An employment tribunal has ruled a bus driver, sacked after a crash, was unfairly dismissed - and heard that poor training was a factor in the smash.
Robert Corrin took the Department of Infrastructure to the tribunal after he was fired following the incident in which a bus crashed into a house in Onchan on July 28, 2018.
Mr Corrin had been driving the Mercedes Citaro single-decker bus at about 8.45am when he encountered a problem with the electronic destination blind. He parked the bus on a hill using the hold-brake, but neglected to put on the handbrake.
He went to the rear of the bus and turned off the isolator switch which, to his surprise, deactivated the hold-brake, and the bus then began to roll backwards.
Mr Corrin attempted to stop the bus but he was unable to. It rolled backwards down Highfield Crescent and through a traffic lights junction, crashing into a house, a parked pick-up truck and caused damage to a garage. The collision started a gas leak but there was no explosion.
The damage caused came to about £50,000.
Following an internal investigation, Mr Corrin was dismissed for gross misconduct by Bus Vannin.
He later appealed that to transport boss Ian Longworth, who rejected it and upheld the firing.
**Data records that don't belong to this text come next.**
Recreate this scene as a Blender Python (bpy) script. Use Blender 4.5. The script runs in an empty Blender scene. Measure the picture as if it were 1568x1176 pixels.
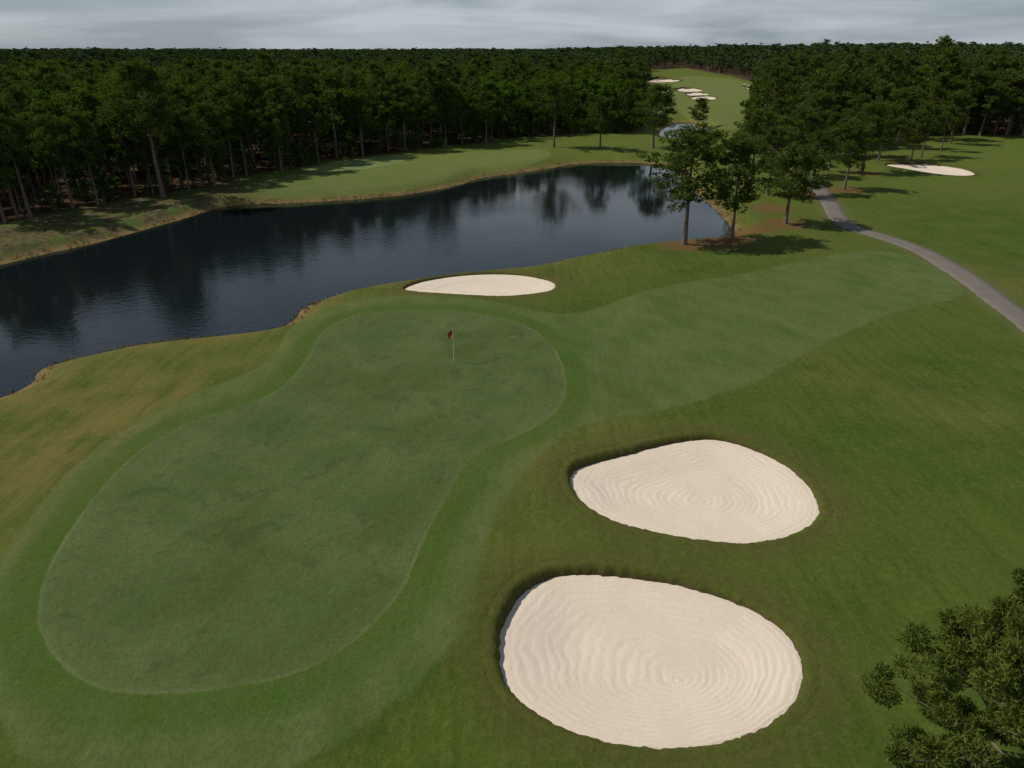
import bpy, math, random
import numpy as np
from mathutils import Vector
rng = np.random.default_rng(11); random.seed(5)
sc = bpy.context.scene
# ---------------------------------------------------------------- camera
F = 1090.0; CH = 18.0; HOR = 76.0
TH = math.atan((588-HOR)/F); CT, ST = math.cos(TH), math.sin(TH)
cam = bpy.data.cameras.new("camera"); cam.sensor_width = 36; cam.lens = F/1568*36
cam.clip_start = 0.1; cam.clip_end = 9000
camo = bpy.data.objects.new("camera", cam); sc.collection.objects.link(camo)
camo.location = (0, 0, CH); camo.rotation_euler = (math.pi/2-TH, 0, 0); sc.camera = camo

def G(u, v, z=0.0):
    """surveyed point of the photo -> ground coordinates at height z"""
    x = (u-784)/F; y = -(v-588)/F
    dy = CT+y*ST; dz = -ST+y*CT
    t = (z-CH)/dz
    return (x*t, dy*t)
def topz(vt, Y):
    y = -(vt-588)/F
    return CH + Y*(-ST+y*CT)/(CT+y*ST)
def smooth_poly(pts, n=6, closed=True):
    P = np.array(pts, float); m = len(P); out = []
    rg = range(m) if closed else range(m-1)
    for i in rg:
        if closed: p0, p1, p2, p3 = P[i-1], P[i], P[(i+1) % m], P[(i+2) % m]
        else: p0, p1, p2, p3 = P[max(i-1, 0)], P[i], P[i+1], P[min(i+2, m-1)]
        for k in range(n):
            t = k/n
            out.append(0.5*((2*p1)+(-p0+p2)*t+(2*p0-5*p1+4*p2-p3)*t*t+(-p0+3*p1-3*p2+p3)*t**3))
    if not closed: out.append(P[-1])
    return np.array(out)
def resample(P, step):
    Q = np.vstack([P, P[:1]]); d = np.r_[0, np.cumsum(np.linalg.norm(np.diff(Q, axis=0), axis=1))]
    n = max(16, int(d[-1]/step)); s = np.linspace(0, d[-1], n, endpoint=False)
    return np.c_[np.interp(s, d, Q[:, 0]), np.interp(s, d, Q[:, 1])]
def sdpoly(P, X, Y):
    d = np.full(X.shape, 1e18); ins = np.zeros(X.shape, bool); n = len(P)
    for i in range(n):
        ax, ay = P[i]; bx, by = P[(i+1) % n]; ex, ey = bx-ax, by-ay
        wx, wy = X-ax, Y-ay
        t = np.clip((wx*ex+wy*ey)/(ex*ex+ey*ey+1e-12), 0, 1)
        d = np.minimum(d, (wx-ex*t)**2+(wy-ey*t)**2)
        if ay != by:
            c = ((ay > Y) != (by > Y)) & (X < (bx-ax)*(Y-ay)/(by-ay)+ax)
            ins ^= c
    d = np.sqrt(d); return np.where(ins, -d, d)
def sdline(P, X, Y):
    d = np.full(X.shape, 1e18)
    for i in range(len(P)-1):
        ax, ay = P[i]; bx, by = P[i+1]; ex, ey = bx-ax, by-ay
        wx, wy = X-ax, Y-ay
        t = np.clip((wx*ex+wy*ey)/(ex*ex+ey*ey+1e-12), 0, 1)
        d = np.minimum(d, (wx-ex*t)**2+(wy-ey*t)**2)
    return np.sqrt(d)
def ss(a, b, x):
    t = np.clip((x-a)/(b-a), 0, 1); return t*t*(3-2*t)
_w = [(rng.uniform(0, 6.28), rng.uniform(0, 6.28), rng.uniform(.6, 1.7)) for _ in range(9)]
def fbm(X, Y, L, s=0):
    z = np.zeros_like(X, dtype=float)
    for i, (a, p, k) in enumerate(_w):
        a2 = a+s*1.3; z = z+np.sin((X*math.cos(a2)+Y*math.sin(a2))*6.283*k/L+p+s*2.1+1.3*np.sin((X*math.sin(a)-Y*math.cos(a))*4/L+s))/k
    return z/5.0

# ---------------------------------------------------------------- survey outlines
WZ = -1.0
def poly(px, z=0.0, n=5): return smooth_poly([G(u, v, z) for u, v in px], n)
WATER = poly([(-500,760),(-150,655),(0,605),(38,586),(48,570),(75,557),(130,543),(200,528),(270,519),(350,512),(410,504),(440,491),(452,476),(475,463),
 (520,448),(580,437),(640,428),(700,420),(760,414),(820,407),(860,398),(910,388),(950,379),(1000,373),(1060,368),(1108,364),(1114,352),(1106,338),(1092,322),
 (1066,300),(1045,278),(1038,260),(1005,252),(940,250),(880,252),(850,257),(800,265),(740,273),(700,285),(640,296),(580,303),(520,308),(440,312),
 (370,315),(330,321),(290,334),(230,351),(150,373),(80,388),(0,407),(-200,445),(-600,520)], WZ, 4)
POND2 = poly([(1030,214),(1012,206),(1024,194),(1042,187),(1062,189),(1082,196),(1080,203),(1060,206)], WZ, 4)
GREEN = poly([(60,930),(65,900),(80,860),(110,810),(150,755),(200,705),(250,672),(310,645),(370,628),(420,605),(455,575),(475,545),(490,515),(515,495),
 (550,482),(600,476),(660,475),(720,478),(780,490),(820,508),(848,535),(862,565),(866,595),(855,625),(825,650),(780,672),(735,690),(710,715),(690,750),
 (665,790),(640,845),(620,895),(590,935),(550,975),(500,1010),(440,1035),(370,1050),(290,1060),(210,1062),(150,1052),(105,1025),(75,990),(62,960)], 0.3, 4)
FAIR = poly([(860,478),(1000,440),(1150,415),(1300,385),(1400,392),(1476,446),(1400,470),(1330,492),(1230,540),(1180,572),(1110,602),(1000,630),(900,655),
 (830,700),(772,770),(742,850),(722,950),(680,1010),(600,1080),(500,1150),(300,1230),(60,1180),(-20,1040),(-10,900),(50,790),(150,690),(300,610),(410,560),(450,500),(540,460),(700,452)], 0.1, 4)
ISLE = poly([(330,292),(440,268),(560,250),(640,240),(740,230),(830,228),(850,240),(800,255),(700,272),(600,290),(480,298),(360,300)], 0, 4)
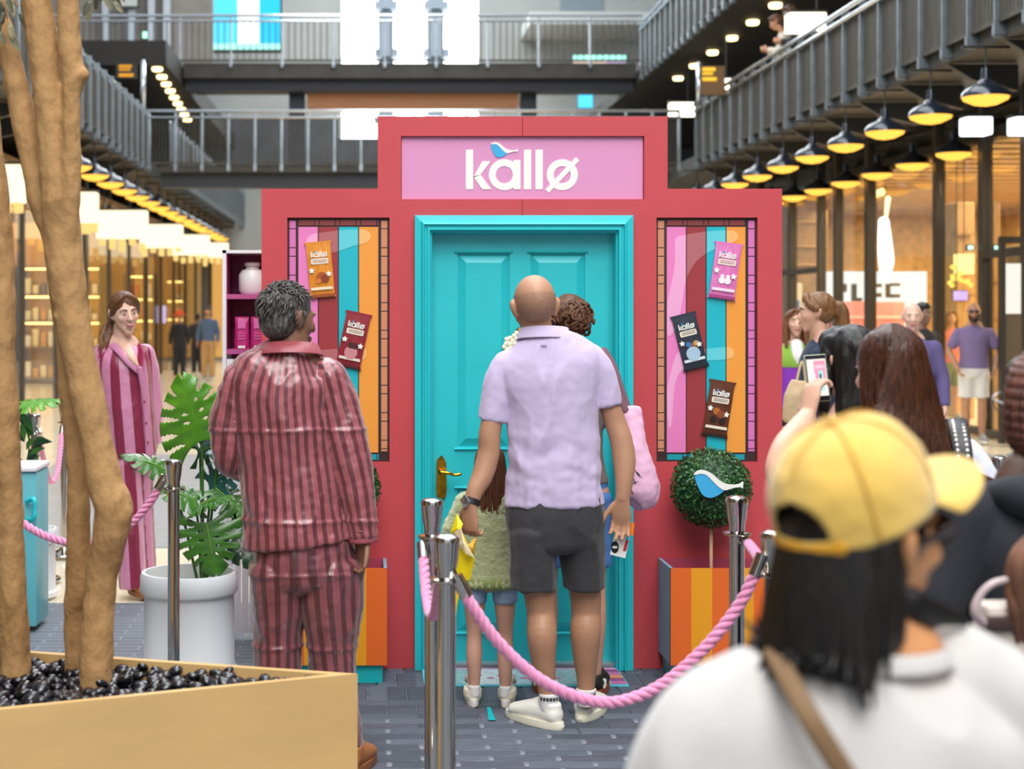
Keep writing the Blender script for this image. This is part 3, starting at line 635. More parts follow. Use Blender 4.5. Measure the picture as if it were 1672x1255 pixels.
# brass knocker with white flowers, half hidden behind the man
kn = empty('door_flowers', P(842, 560, BY), 'white flowers tucked into a brass door knocker', 'flowers')
yk = yf - 0.01
bm = bmesh.new(); ringp(bm, bx_(850), bz(553), 0.03, 0.042, yk - 0.02, yk); ball(bm, (bx_(850), yk - .01, bz(541)), .02); finish('knocker', bm, GOLD, kn, True, base=kn.location)
for k, (px, py) in enumerate(((832, 557), (839, 565), (829, 566), (845, 549))):
    bm = bmesh.new(); c = Vector((bx_(px), yk - 0.03, bz(py)))
    for q in range(5):
        a = q * 1.257 + k; ball(bm, c + Vector((math.cos(a) * .014, 0, math.sin(a) * .014)), (.013, .007, .013), u=8, v=6)
    finish('petals', bm, mat('cream_petal', '#f1ecd2', 0.6), kn, True, base=kn.location)
# window artwork -------------------------------------------------------
INK = mat('dark_brown_outline', '#35201f', 0.5)
STR = [mat('stripe_pink', '#e87fbb', 0.45), mat('stripe_maroon', '#9c3236', 0.45), mat('stripe_teal', '#10b4c3', 0.45), mat('stripe_orange', '#f09a3a', 0.45)]
BRK = {'pink': mat('border_pink', '#d873b4', 0.45), 'terra': mat('border_terracotta', '#cf8a66', 0.45), 'mar': mat('border_maroon', '#8a3a3a', 0.45), 'teal': mat('border_teal', '#149aa8', 0.45)}
SHINE = glassmat('print_shine')
def window_art(x0, x1, flip, label):
    r = empty('window_artwork', (bx_((x0 + x1) / 2), BY, bz(754)), label, 'artwork'); B = r.location
    y0, y1 = 355, 754; yb = BY + 0.025
    def slab(nm, a, b, c, d, m, t, par=r):
        bm = bmesh.new(); box(bm, bx_(a), bx_(b), yb - t, yb, bz(d), bz(c)); return finish(nm, bm, m, par, base=B)
    slab('backing', x0 + .5, x1 - .5, y0 + .5, y1 - .5, INK, 0.004)
    i0, i1 = x0 + 18, x1 - 17; w = (i1 - i0) / 4
    for k in range(4): slab('stripe', i0 + w * k + (0.3 if k else 0), i0 + w * (k + 1) - 1.4, y0 + 15, y1 - 15, STR[k], 0.007)
    left, right = ('terra', 'pink') if flip else ('pink', 'terra')
    for sx, c in ((x0 + 3.5, left), (x1 - 13.5, right)):
        y = y0 + 4; k = 0
        while y < y1 - 16:
            h = 31 if k % 2 else 14; h = min(h, y1 - 16 - y); slab('border_brick', sx, sx + 10, y + .8, y + h - .8, BRK[c], 0.007); y += h; k += 1
    for yy, c in ((y0 + 3.5, 'mar'), (y1 - 12, 'teal')):
        x = i0; k = 0
        while x < i1 - 2:
            h = 26 if k % 2 == 0 else 8; h = min(h, i1 - x); slab('border_brick', x + .8, x + h - .8, yy, yy + 9, BRK[c], 0.007); x += h; k += 1
    return r
wa = window_art(469, 636, False, 'printed striped window panel left of the turquoise door')
wb = window_art(1072, 1237, True, 'printed striped window panel right of the turquoise door')
# printed gloss swooshes: slightly lighter flat shapes of each stripe
def swoosh(r, pts_list, x0, x1):
    i0, i1 = x0 + 18, x1 - 17; w = (i1 - i0) / 4; yb = BY + 0.025
    lite = [mat('gloss_pink', '#efa6cf', 0.4), mat('gloss_maroon', '#b26669', 0.4), mat('gloss_teal', '#5fcdd6', 0.4), mat('gloss_orange', '#f6b76e', 0.4)]
    for pts in pts_list:
        P2 = spline([Vector(p) for p in pts + [pts[0]]], 6)[:-1]
        for k in range(4):
            a, b = i0 + w * k + .3, i0 + w * (k + 1) - 1.4
            poly = clip(clip([tuple(p) for p in P2], a, 1), b, -1)
            if len(poly) > 2:
                bm = bmesh.new(); prism(bm, [(bx_(x), bz(y)) for x, y in poly], yb - 0.0085, yb - 0.007); finish('gloss_shape', bm, lite[k], r, base=r.location)
def clip(poly, x, s):
    out = []
    for i in range(len(poly)):
        p, q = poly[i], poly[(i + 1) % len(poly)]; a = (p[0] - x) * s; b = (q[0] - x) * s
        if a >= 0: out.append(p)
        if (a >= 0) != (b >= 0):
            t = a / (a - b); out.append((x, p[1] + (q[1] - p[1]) * t))
    return out
swoosh(wb, [[(1103, 400), (1104, 390), (1115, 384), (1160, 377), (1195, 376), (1206, 382), (1204, 392), (1190, 398), (1165, 408), (1140, 425), (1122, 455), (1114, 500), (1108, 530), (1092, 548), (1090, 500), (1102, 440)],
            [(1101, 590), (1110, 575), (1140, 571), (1190, 567), (1200, 576), (1192, 586), (1150, 590), (1120, 600), (1104, 625), (1098, 690), (1092, 694), (1090, 640)]], 1072, 1237)
swoosh(wa, [[(500, 396), (506, 384), (540, 377), (590, 374), (605, 382), (600, 395), (575, 402), (545, 412), (515, 414), (502, 408)],
            [(500, 575), (540, 570), (590, 568), (598, 576), (590, 588), (540, 592), (500, 596)]], 469, 636)
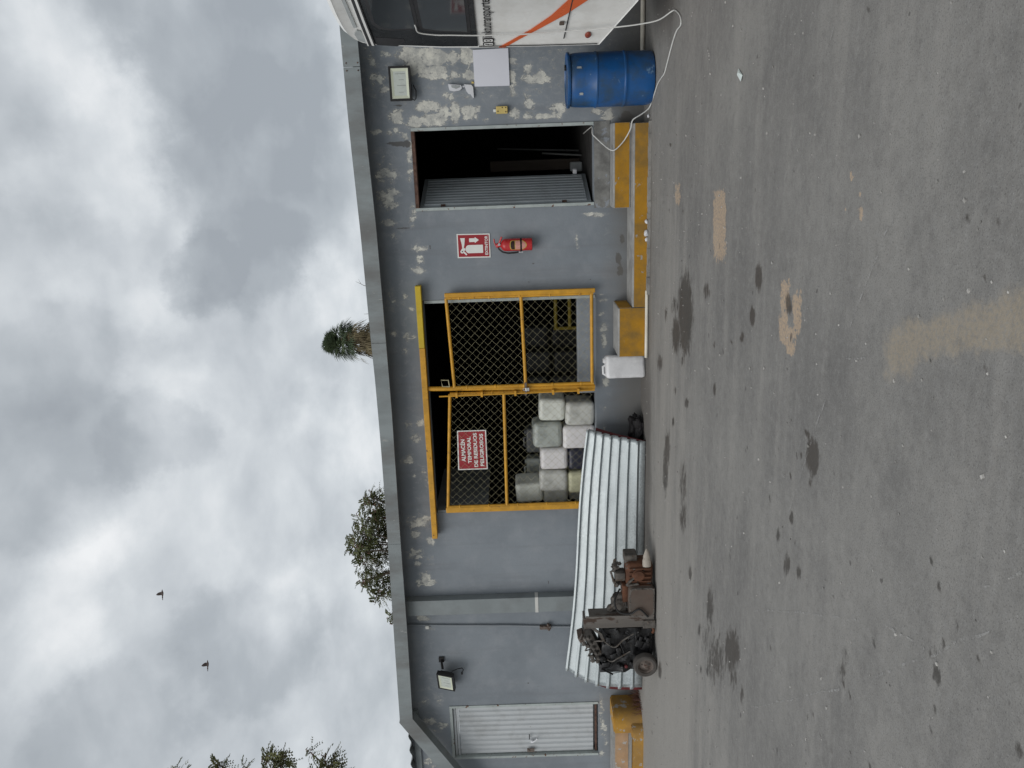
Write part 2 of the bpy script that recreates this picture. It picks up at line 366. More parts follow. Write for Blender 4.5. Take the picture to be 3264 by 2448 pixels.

However, the tribunal, chaired by Douglas Stewart, has ruled that ’flaws in the investigation process led to the unjust conclusion of summary dismissal’.
It added: ’With an adequate investigation, that outcome of summary dismissal would or should have been different.’
During the tribunal, the panel heard that Mr Corrin’s use of the isolator-switch ’was a regular occurrence among drivers’, of which Mr Longworth nor his successor Ian Bates was aware.
Mr Longworth told the tribunal that Mr Corrin was not entitled to touch the isolator switch without instruction from his supervisor or an inspector who he could have contacted by radio.
He added that in his view Mr Corrin had ’gone totally against his training’, which Mr Longworth had also undertaken.
An internal investigation into the crash was led by senior transport supervisor Tara Cawte. But Ms Cawte’s interview notes involving two independent drivers, David Johnston and Paul Voss, could not be located.
The tribunal report said: ’Such information, which was unquestionably critical of training by Bus Vannin, was potentially central to the issues that the tribunal had to determine.’
However, it was possible for the tribunal to say that Mr Corrin had told Ms Cawte that staff ’had been given no in-depth training and that it had been more of a short assessment around Douglas to make you aware of the length of the bus’.
Ms Cawte’s notes also said: ’On August 2 I spoke to David Johnston and Paul Voss regarding their recollection of training when Citaros were first implemented. Both stated that familiarisation was short and emphasised more on the length of the bus rather than the controls.’
Furthermore, Constable Richard Goldie, said: ’During my investigation of the case it became apparent that there had been a lack of training given to the drivers in relation to the use of any new equipment.
’There also appear to be a lack of communication with drivers in relation to disseminating any issues with them and there was a reliance on the use of a notice board in the foyer area.
’It appeared that there had been no training given to a feature fitted to the Mercedes bus, known as a hold-brake.’
In coming to its conclusion, the panel was critical of the investigation led by Ms Cawte and missing information which ’tainted the entire process’.
The panel also noted that while Mr Longworth and Mr Bates believed in good faith that only engineers were using the isolator switch, evidence was found it was regularly being used by drivers and even cleaning staff when the buses were at the depot.
In its conclusions, the tribunal ruled that Mr Longworth’s decision to uphold the firing of Mr Corrin was ’within the band of reasonable responses’ and that ’because the handbrake hadn’t been applied, the finding of gross misconduct should stand’.
However, as a result of what the report said was a ’flawed’ investigation, Mr Corrin not being presented with all the facts which came from that investigation, including Constable Goldie’s comments on inadequate training and his record as a model employee, it said that Mr Corrin could have kept his job despite the crash.
While his dismissal has been ruled to be unfair, the tribunal has not yet awarded Mr Corrin any money. A hearing will be fixed if the two parties cannot agree a settlement.